O primeiro projétil disparado pelo exército russo sobrevoou os fiéis e impactou um imóvel da era soviética em Novogrodivka, no leste da Ucrânia, momentos antes da cerimônia religiosa.
Angela, uma das fiéis, considerou aquele um sinal de que deveria fugir de sua cidade natal, um povoado mineiro que tinha 14.000 habitantes antes da invasão russa da Ucrânia, em fevereiro de 2022.
Os moradores temem que o exército ucraniano não consiga deter o avanço das forças russas. "Vamos embora e provavelmente não voltaremos nunca mais", disse à AFP Angela, de 53 anos.
"É melhor ir embora do que morrer", acrescentou, com lágrimas nos olhos, um lenço azul na cabeça e uma bengala em uma das mãos.
Enquanto voltava para casa, Angela passou por prédios destruídos e uma mulher espantada de pijama, com seu cão nos braços. Nesse momento, descobriu que um segundo projétil tinha atingido seu próprio imóvel, onde estava seu marido doente.
O pó flutua no ar, os damascos caídos das árvores em pleno verão jazem no chão. E os rostos atônitos dos moradores refletem uma triste realidade: a situação está piorando.
Até mesmo a incursão surpresa do exército ucraniano na região russa de Kursk não impediu que povoados e cidades caíssem nas mãos de Moscou em Donetsk.
- Semanas "cruciais" -
O medo crescente é de que o exército ucraniano, esgotado e com escassez de armas, não seja capaz de deter este avanço.

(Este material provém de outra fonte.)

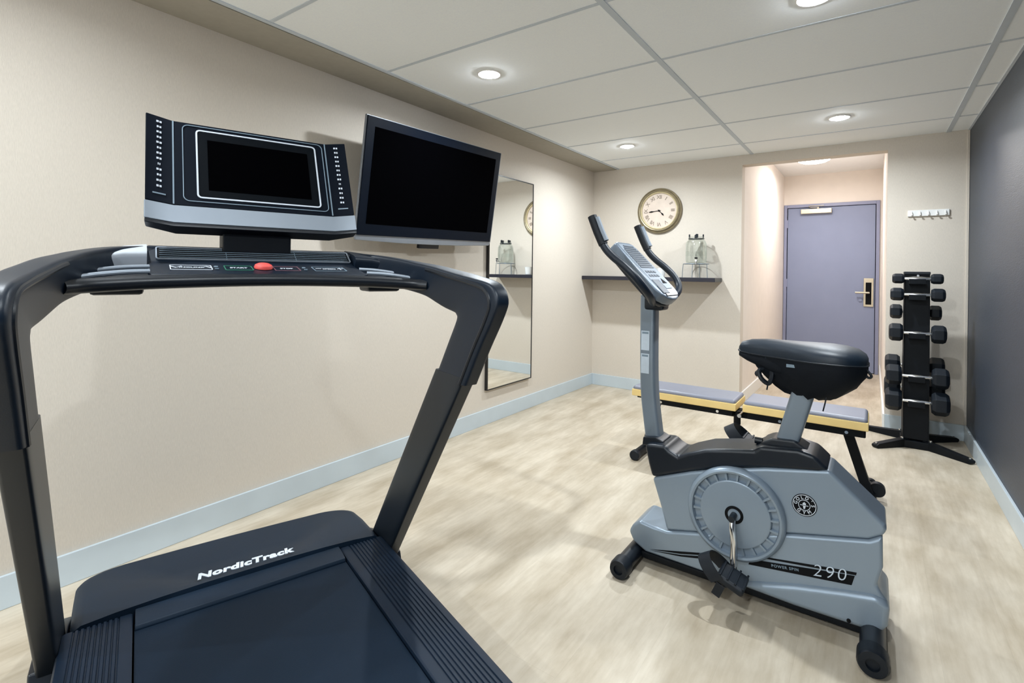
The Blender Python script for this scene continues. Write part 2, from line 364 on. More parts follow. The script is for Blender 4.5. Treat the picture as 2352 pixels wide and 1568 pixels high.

"As próximas semanas serão críticas e cruciais", disse Franz-Stefan Gady, analista militar do Instituto internacional de estudos estratégicos de Londres.
"Os russos farão tudo o possível para fazer os ucranianos recuarem e se apoderarem de todo o território que puderem porque sabem que o tempo está se esgotando", acrescentou.
As autoridades ucranianas já ordenaram a retirada obrigatória das crianças das cidades que correm o risco de cair nas mãos russas, entre elas Novogrodivka.
Vários militares ucranianos, que falaram sob a condição do anonimato, disseram que as perspectivas são delicadas no curto prazo, sobretudo em torno de Pokrovsk, um entroncamento ferroviário crucial, situado a menos de 15 km das posições russas.
"Por enquanto, não parece que vá aguentar", disse um soldado à AFP.
- O front "se aproxima" -
A região industrial do Donbass é cobiçada pelo Kremlin há tempos.
Há dez anos, Moscou organizou e incentivou ali um conflito separatista que deixou milhares de mortos.
Após fracassar em sua tentativa de tomar a capital ucraniana no início da invasão, a Rússia concentrou seus esforços no conjunto do Donbass, coração mineiro do país.
Em uma entrevista recente à AFP, o presidente ucraniano, Volodimir Zelensky, admitiu que suas forças só poderiam deter a Rússia no Donbass se as circunstâncias mudassem significativamente: mais armas, mais soldados e menos restrições ao uso de mísseis fornecidos pelo Ocidente contra o território russo.
- "Nada bom" -
Os avanços russos tiveram um alto custo humano para Moscou, afirmam as potências ocidentais. E os ganhos têm sido limitados até agora.
Analistas militares e funcionários ucranianos concordam em que, como as coisas estão, o exército russo não poderá penetrar profundamente nas linhas de defesa ucranianas.
"Em algum momento, os russos terão que desacelerar o ritmo de suas operações", considera Gady. O especialista cita, entre outros, os graves problemas de coordenação do lado russo.
A abertura de um novo front em seu próprio território poderia obrigar a Rússia a repatriar algumas de suas tropas ou frear seus ataques no Donbass.
Além disso, após meses de atrasos, a Ucrânia começou a receber remessas cruciais de armas ocidentais e em breve deveria enviar os novos recrutas que mobilizou nos últimos meses.
"A verdadeira pergunta é saber quando o front se estabilizará e onde exatamente", acrescentou Gady.
Olga Borodytch, de 64 anos, observa a universidade bombardeada onde costumava trabalhar em Pokrovsk. "Nos nossos corações, queremos que tudo fique bem, mas em nossas cabeças, sabemos que nada bom está por vir", reflete.